A la télévision toujours – un avant goût de ce qui nous attend dans la publicité. Le film est coupé 6 ou 7 fois 3 mn par un flash de pub. Mais ils font encore plus fin, ils essaient d'insérer une publicité en rapport avec l'histoire ou le thème du film. Par exemple, s'il s'agit d'un western et qu'au moment de la coupure on se trouve dans les montagnes rocheuses, eh bien, sans aucun avertissement pour le téléspectateur, on enchaine une pub tournée dans les rocheuses, si bien que vous êtes rivés sur votre écran et ne réalisez que 10 ou 15 secondes plus tard. Je suppose que l'impact sur le cerveau est plus important.

 

Pris en stop dans le sud par un couple de retraités agricole, dont la ferme avait été reprise par leur fils – une petite ferme me disent-ils. Il n'a que 800 ha avec 1500 brebis. Il laboure environ 400 ha chaque année et cultive beaucoup de blé, avec un rendement de 25 quintaux à l'hectare (3 fois moins qu'en France). Deux personnes seulement travaillent sur la ferme.

 

Je m'arrête 2 jours à Adélaïde où je visite quelques vignobles, mais je sens que mon esprit n'est plus comme en entrant et qu'il me faut un changement profond pour me remotiver.
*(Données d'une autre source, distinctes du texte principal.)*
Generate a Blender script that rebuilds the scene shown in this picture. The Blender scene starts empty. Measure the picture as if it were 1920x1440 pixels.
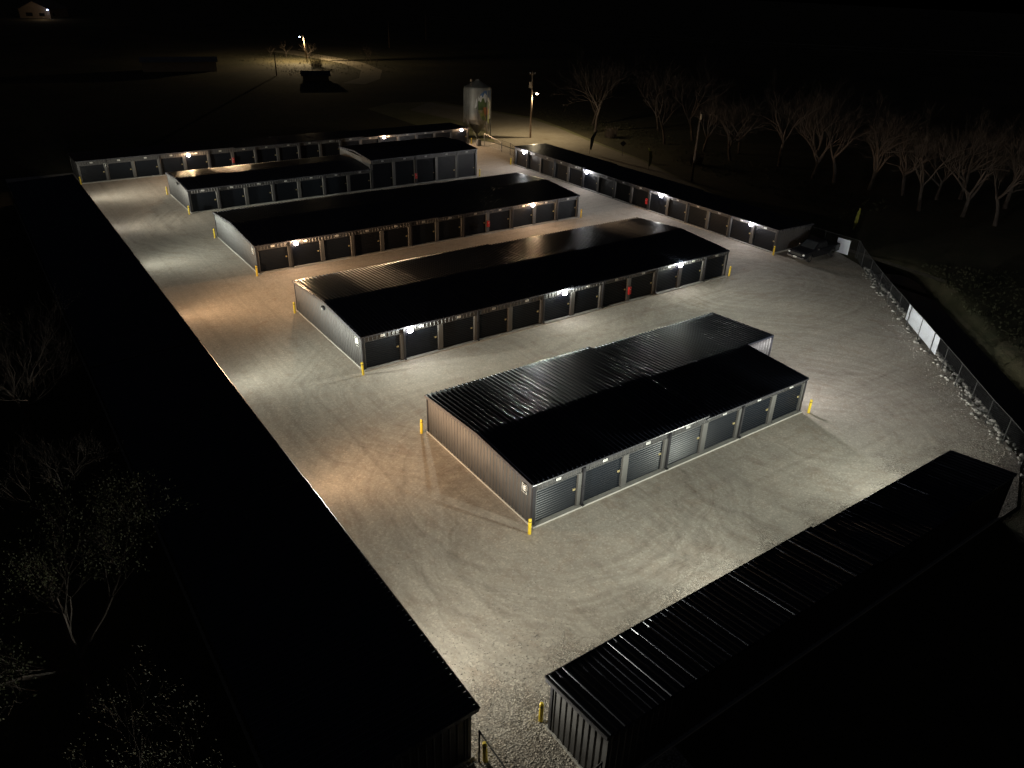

Je passe 2 jours également à Melbourne et direction Sydney où je dois m'occuper de récupérer de nouveaux papiers. Je ne sais pas combien de temps cela va me prendre et j'attends pour réserver une place pour Nouméa en Nouvelle Calédonie. Après un premier passage, je reviens au consulat français avec 2 photos d'identité et mon attente aura duré 20 mn exactement avant de recevoir un nouveau passeport provisoire, valable pour 6 mois. Ouah ! bravo la France. On me dit quand même que sans ma carte d'identité, j'aurais pu attendre près d'une semaine. Je peux donc réserver mon siège pour Nouméa.

Je me pointe quelques heures avant à la douane car j'ai changé de passeport. Mon nouveau ne correspond pas au numéro enregistré à l'entrée dans le pays. Aucun problème Monsieur, votre passeport volé à bien été enregistré dans mon fichier. Mais il peut se faire qu'une autre personne vit actuellement en Australie sous votre identité ! Bon voyage Monsieur.